Russia believed it effectively blocked former Massachusetts Governor Mitt Romney from being President Donald Trump's choice for secretary of state, according to an unpublished memo penned by the same author of the Trump-Russia dossier.

Former British intelligence officer Christopher Steele reportedly wrote a separate memo in November 2016 that cited a "senior Russian official" who claimed the Kremlin believed it had managed to influence Trump to favor a more Russia-friendly choice who could help lift sanctions over the Ukraine crisis, according to a Monday report from The New Yorker.

The report goes on to suggest that Steele may have discussed the unreleased memo with Special Counsel Robert Mueller's team investigating Russia's interference in the 2016 election.

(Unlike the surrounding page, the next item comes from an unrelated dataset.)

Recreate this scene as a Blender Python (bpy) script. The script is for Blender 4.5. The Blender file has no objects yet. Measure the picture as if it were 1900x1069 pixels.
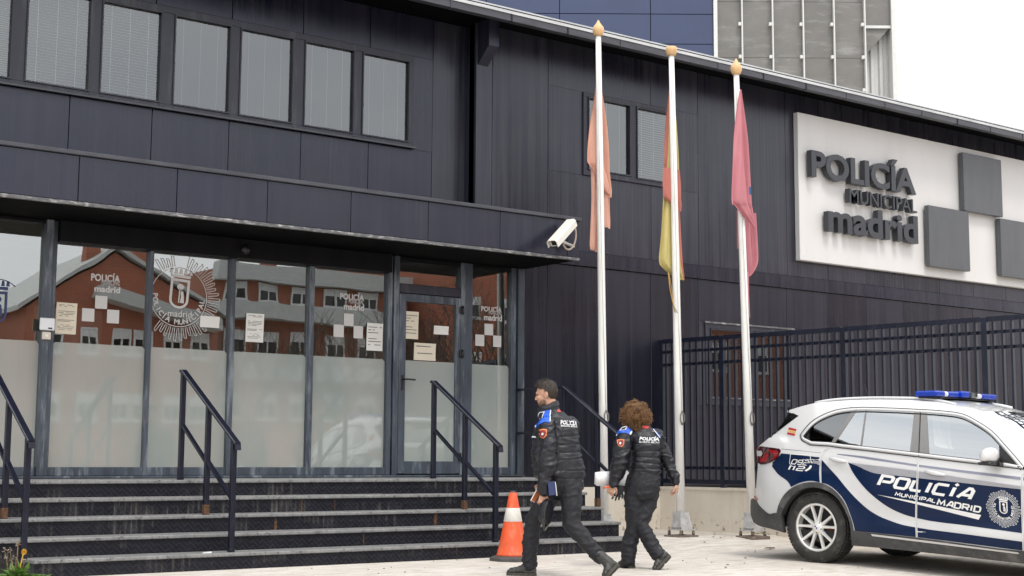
import bpy, bmesh, math, random
from mathutils import Vector, Matrix, noise
from mathutils.bvhtree import BVHTree
from mathutils.geometry import delaunay_2d_cdt
random.seed(7)
SC = bpy.context.scene
COL = SC.collection
rad = math.radians

# ---------------------------------------------------------------- camera
CAM_R, CAM_U, CAM_F = Vector((0.804058, -0.594522, 0.005862)), Vector((-0.074864, -0.091459, 0.992991)), Vector((0.589818, 0.798861, 0.118047))
CAM_LOC = Vector((0, 0, 1.1))
cam_data = bpy.data.cameras.new('camera')
cam_data.lens = 50.0
cam_data.sensor_width = 36.0
cam_data.clip_end = 2000
cam = bpy.data.objects.new('camera', cam_data)
COL.objects.link(cam)
cam.matrix_world = Matrix(((CAM_R.x, CAM_U.x, -CAM_F.x, 0), (CAM_R.y, CAM_U.y, -CAM_F.y, 0),
                           (CAM_R.z, CAM_U.z, -CAM_F.z, 1.1), (0, 0, 0, 1)))
SC.camera = cam

# ---------------------------------------------------------------- sky: bright overcast
SUN_EL, SUN_AZ = 60.0, 190.0          # degrees; azimuth clockwise from +y
world = bpy.data.worlds.new('World')
SC.world = world
world.use_nodes = True
nt = world.node_tree
for n in list(nt.nodes):
    nt.nodes.remove(n)
w_out = nt.nodes.new('ShaderNodeOutputWorld')
sky = nt.nodes.new('ShaderNodeTexSky')
sky.sky_type = 'NISHITA'
sky.sun_disc = False
sky.sun_elevation = rad(SUN_EL)
sky.sun_rotation = rad(SUN_AZ)
sky.dust_density = 4.0
sky.altitude = 600
bg_sky = nt.nodes.new('ShaderNodeBackground')
bg_sky.inputs['Strength'].default_value = 0.1
nt.links.new(sky.outputs[0], bg_sky.inputs['Color'])
tc = nt.nodes.new('ShaderNodeTexCoord')
mp = nt.nodes.new('ShaderNodeMapping')
mp.inputs['Scale'].default_value = (1.0, 1.0, 2.6)
nt.links.new(tc.outputs['Generated'], mp.inputs['Vector'])
cl = nt.nodes.new('ShaderNodeTexNoise')
cl.inputs['Scale'].default_value = 2.2
cl.inputs['Detail'].default_value = 7
cl.inputs['Roughness'].default_value = 0.55
nt.links.new(mp.outputs[0], cl.inputs['Vector'])
cr = nt.nodes.new('ShaderNodeValToRGB')
cr.color_ramp.elements[0].position = 0.3
cr.color_ramp.elements[0].color = (0.76, 0.80, 0.85, 1)
cr.color_ramp.elements[1].position = 0.62
cr.color_ramp.elements[1].color = (1.0, 1.0, 1.0, 1)
nt.links.new(cl.outputs['Fac'], cr.inputs['Fac'])
bg_cl = nt.nodes.new('ShaderNodeBackground')
bg_cl.inputs['Strength'].default_value = 1.05
nt.links.new(cr.outputs['Color'], bg_cl.inputs['Color'])
mixw = nt.nodes.new('ShaderNodeMixShader')
mixw.inputs[0].default_value = 0.88
nt.links.new(bg_sky.outputs[0], mixw.inputs[1])
nt.links.new(bg_cl.outputs[0], mixw.inputs[2])
nt.links.new(mixw.outputs[0], w_out.inputs['Surface'])

sun_data = bpy.data.lights.new('sun', 'SUN')
sun_data.energy = 1.0
sun_data.angle = rad(16)
sun_data.color = (1.0, 0.95, 0.87)
sun = bpy.data.objects.new('sun', sun_data)
COL.objects.link(sun)
_d = Vector((math.sin(rad(SUN_AZ)) * math.cos(rad(SUN_EL)), math.cos(rad(SUN_AZ)) * math.cos(rad(SUN_EL)), math.sin(rad(SUN_EL))))
sun.rotation_euler = _d.to_track_quat('Z', 'Y').to_euler()
sun.location = (0, -20, 30)

vs = SC.view_settings
vs.view_transform = 'Standard'
vs.look = 'None'
vs.exposure = 0.85
vs.gamma = 1.0
vs.use_curve_mapping = False
SC.cycles.use_denoising = True
SC.cycles.max_bounces = 8
SC.cycles.transparent_max_bounces = 16
SC.cycles.caustics_reflective = False
SC.cycles.caustics_refractive = False
SC.cycles.sample_clamp_indirect = 6

# ---------------------------------------------------------------- helpers
BASE = {}          # world base of every unrotated thing


class MB:
    """collects shapes, then links them as ONE mesh object"""

    def __init__(self):
        self.v, self.f, self.s, self.mi = [], [], [], []
        self.cur = 0

    def add(self, vs_, fs_, smooth=False):
        o = len(self.v)
        self.v += [tuple(p) for p in vs_]
        for f in fs_:
            self.f.append([i + o for i in f])
            self.s.append(smooth)
            self.mi.append(self.cur)
        return self

    def box(self, x0, x1, y0, y1, z0, z1):
        x0, x1 = min(x0, x1), max(x0, x1)
        y0, y1 = min(y0, y1), max(y0, y1)
        z0, z1 = min(z0, z1), max(z0, z1)
        v = [(x0, y0, z0), (x1, y0, z0), (x1, y1, z0), (x0, y1, z0), (x0, y0, z1), (x1, y0, z1), (x1, y1, z1), (x0, y1, z1)]
        return self.add(v, [(0, 3, 2, 1), (4, 5, 6, 7), (0, 1, 5, 4), (1, 2, 6, 5), (2, 3, 7, 6), (3, 0, 4, 7)])

    def cbox(self, x0, x1, y0, y1, z0, z1, c=0.006):
        """box whose vertical and horizontal edges are chamfered"""
        bm = bmesh.new()
        bmesh.ops.create_cube(bm, size=1.0)
        for v in bm.verts:
            v.co = Vector(((x0 + x1) / 2 + v.co.x * (x1 - x0), (y0 + y1) / 2 + v.co.y * (y1 - y0), (z0 + z1) / 2 + v.co.z * (z1 - z0)))
        bmesh.ops.bevel(bm, geom=list(bm.edges), offset=c, segments=1, affect='EDGES')
        self.bm(bm)
        return self

    def bm(self, bm, smooth=False, mat=None):
        bm.verts.index_update()
        vs_ = [(mat @ v.co) if mat else v.co.copy() for v in bm.verts]
        self.add(vs_, [[v.index for v in f.verts] for f in bm.faces], smooth)
        bm.free()
        return self

    def obox(self, c, ax, ay, az, hx, hy, hz):
        """box by centre, three unit axes, half sizes"""
        c, ax, ay, az = Vector(c), Vector(ax), Vector(ay), Vector(az)
        v = [c + ax * hx * a + ay * hy * b + az * hz * d for d in (-1, 1) for a, b in ((-1, -1), (1, -1), (1, 1), (-1, 1))]
        return self.add(v, [(0, 3, 2, 1), (4, 5, 6, 7), (0, 1, 5, 4), (1, 2, 6, 5), (2, 3, 7, 6), (3, 0, 4, 7)])

    def bar(self, a, b, w, h=None, up=(0, 0, 1)):
        """rectangular bar from a to b"""
        a, b = Vector(a), Vector(b)
        h = h or w
        d = (b - a).normalized()
        s = d.cross(Vector(up))
        if s.length < 1e-4:
            s = d.cross(Vector((0, 1, 0)))
        s.normalize()
        t = s.cross(d)
        return self.obox((a + b) / 2, d, s, t, (b - a).length / 2, w / 2, h / 2)

    def tube(self, pts, r, n=10, caps=True, smooth=True, closed=False):
        """round tube along points; r a number or a list"""
        pts = [Vector(p) for p in pts]
        m = len(pts)
        rs = r if isinstance(r, (list, tuple)) else [r] * m
        ref = None
        o = len(self.v)
        for i, p in enumerate(pts):
            if closed:
                d = pts[(i + 1) % m] - pts[(i - 1) % m]
            else:
                d = pts[min(i + 1, m - 1)] - pts[max(i - 1, 0)]
            d.normalize()
            if ref is None:
                ref = d.orthogonal().normalized()
            ref = (ref - d * ref.dot(d))
            if ref.length < 1e-5:
                ref = d.orthogonal()
            ref.normalize()
            q = d.cross(ref)
            for k in range(n):
                a = 2 * math.pi * k / n
                self.v.append(tuple(p + (ref * math.cos(a) + q * math.sin(a)) * rs[i]))
        for i in range(m if closed else m - 1):
            j = (i + 1) % m
            for k in range(n):
                l = (k + 1) % n
                self.f.append([o + i * n + k, o + i * n + l, o + j * n + l, o + j * n + k])
                self.s.append(smooth)
                self.mi.append(self.cur)
        if caps and not closed:
            self.f.append([o + k for k in range(n)][::-1])
            self.f.append([o + (m - 1) * n + k for k in range(n)])
            self.s += [False, False]
            self.mi += [self.cur, self.cur]
        return self

    def loft(self, rings, caps=True, smooth=True, closed_ring=True):
        """rings: lists of equally many points"""
        n = len(rings[0])
        o = len(self.v)
        for rg in rings:
            self.v += [tuple(p) for p in rg]
        kk = n if closed_ring else n - 1
        for i in range(len(rings) - 1):
            for k in range(kk):
                l = (k + 1) % n
                self.f.append([o + i * n + k, o + i * n + l, o + (i + 1) * n + l, o + (i + 1) * n + k])
                self.s.append(smooth)
                self.mi.append(self.cur)
        if caps and closed_ring:
            self.f.append([o + k for k in range(n)][::-1])
            self.f.append([o + (len(rings) - 1) * n + k for k in range(n)])
            self.s += [False, False]
            self.mi += [self.cur, self.cur]
        return self

    def lathe(self, prof, c, axis=(0, 0, 1), n=24, smooth=True):
        """prof: (radius, height) pairs turned about axis through c"""
        c, a = Vector(c), Vector(axis).normalized()
        u_ = a.orthogonal().normalized()
        v_ = a.cross(u_)
        rings = [[c + a * h + (u_ * math.cos(2 * math.pi * k / n) + v_ * math.sin(2 * math.pi * k / n)) * max(r_, 1e-4) for k in range(n)] for r_, h in prof]
        return self.loft(rings, prof[0][0] < 0.002 and prof[-1][0] < 0.002, smooth)

    def prism(self, poly, d):
        """extrude a planar 3-D polygon by vector d"""
        n = len(poly)
        d = Vector(d)
        v = [Vector(p) for p in poly] + [Vector(p) + d for p in poly]
        return self.add(v, [list(range(n))[::-1], [n + i for i in range(n)]] + [[i, (i + 1) % n, n + (i + 1) % n, n + i] for i in range(n)])

    def build(self, name, mat, parent=None, base=None, local=False):
        """parent unrotated: shapes are in world space (or in the thing's own space if local)"""
        me = bpy.data.meshes.new(name)
        if parent is not None and not local:
            b = BASE[parent.name]
        elif parent is None and not local:
            if base is None:
                xs, ys, zs = zip(*self.v)
                base = ((min(xs) + max(xs)) / 2, (min(ys) + max(ys)) / 2, min(zs))
            b = Vector(base)
        else:
            b = Vector((0, 0, 0))
        me.from_pydata([(p[0] - b[0], p[1] - b[1], p[2] - b[2]) for p in self.v], [], self.f)
        me.polygons.foreach_set('use_smooth', self.s)
        mats = mat if isinstance(mat, (list, tuple)) else [mat]
        for m in mats:
            me.materials.append(m)
        if len(mats) > 1:
            me.polygons.foreach_set('material_index', self.mi)
        me.update()
        o = bpy.data.objects.new(name, me)
        COL.objects.link(o)
        if parent is not None:
            o.parent = parent
            BASE[o.name] = b if not local else Vector((0, 0, 0))
        else:
            o.location = b
            BASE[o.name] = b.copy()
        return o


def thing(name, loc, label, cat, group=None, rz=0.0):
    o = bpy.data.objects.new(name, None)
    o.empty_display_size = 0.2
    COL.objects.link(o)
    o.location = loc
    o.rotation_euler = (0, 0, rz)
    BASE[o.name] = Vector(loc)
    o['label'] = label
    o['category'] = cat
    if group:
        o['group'] = group
    return o


def tag(o, label, cat, group=None):
    o['label'] = label
    o['category'] = cat
    if group:
        o['group'] = group
    return o


def struct(o):
    o['kind'] = 'structure'
    return o


def stuff(o):
    o['kind'] = 'stuff'
    return o


def share(src, name, parent, loc=(0, 0, 0), rot=None):
    """another piece with the same mesh"""
    o = bpy.data.objects.new(name, src.data)
    COL.objects.link(o)
    o.parent = parent
    o.location = loc
    if rot:
        o.rotation_euler = rot
    return o


# rays of the calibrated lens: a pixel of the photograph becomes a point on a real plane
def ray(px, py):
    return (CAM_F * 2639.0 + CAM_R * (px - 950) - CAM_U * (py - 534.5)).normalized()


def on_y(px, py, y):
    d = ray(px, py)
    return CAM_LOC + d * (y / d.y)


def on_z(px, py, z):
    d = ray(px, py)
    return CAM_LOC + d * ((z - 1.1) / d.z)


def text_geo(s, size=1.0, bold=0.0, shear=0.0, spacing=1.0, extrude=0.0, res=4):
    """flat letters as (verts, faces), baseline at 0, left aligned"""
    cu = bpy.data.curves.new('lettering', 'FONT')
    cu.body = s
    cu.size = size
    cu.offset = bold
    cu.shear = shear
    cu.space_character = spacing
    cu.extrude = extrude
    cu.resolution_u = res
    ob = bpy.data.objects.new('lettering', cu)
    COL.objects.link(ob)
    dg = bpy.context.evaluated_depsgraph_get()
    ev = ob.evaluated_get(dg)
    me = ev.to_mesh()
    vs_ = [v.co.copy() for v in me.vertices]
    fs_ = [list(p.vertices) for p in me.polygons]
    ev.to_mesh_clear()
    bpy.data.objects.remove(ob)
    bpy.data.curves.remove(cu)
    return vs_, fs_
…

Steele's other memo, unlike the 35-page dossier published in January of last year and denounced by Trump and a number of Republicans, cited a single source. Yet its content was still startling. It claimed that Russia had somehow reached Trump and asked for a secretary of state who could possibly alleviate sanctions put in place for its annexation of Crimea and work with Russia on security concerns.

Romney said last year that Trump's defeated opponent Hillary Clinton had encouraged him to go for the position. After much speculation and even a dinner together at Trump Tower, Trump did not offer Romney the spot, instead opting for former ExxonMobil chief Rex Tillerson, who has a longstanding relationship with Russian President Vladimir Putin.

President Donald Trump speaks at a White House Opioid Summit March 1, 2018 in Washington, DC. Getty Images/Win McNamee

That narrative of Russia holding influence over Trump fit the one originally posited by Steele in the dossier. While citing Russian sources, Steele wrote that Trump and Russia had been closely linked since 2013 and that Russia intended to help the billionaire real estate mogul defeat Clinton.

It also outlined that Russia could have damning information about the president, which could be used to blackmail or extort him should he take power. The most infamous example, according to Steele, was a supposed video of Trump instructing Russian prostitutes to urinate on a bed that President Barack Obama had previously slept on at the Ritz Moscow.

Trump and his administration have denied the allegations of collusion or ties to Russia, but questions have persisted over the president's attitude and policies toward Putin's regime. Trump, who has called for better relations with Russia, only recently conceded publicly that Russia had interfered in the 2016 election after Mueller's team indicted 13 Russians and three Russian entities last month.

Trump also said he believed Putin's denials when he asked about election hacking and meddling during their meeting at the Group of 20 Summit in July.

Trump, the White House and many others close to the president have stated publicly on numerous occasions that Steele's original dossier was "fake" and or unverified, while pointing out that Clinton's campaign started to pay research firm Fusion GPS—which originally hired Steele—to keep working during the 2016 general election after conservative outlet the Washington Free Beacon had stopped.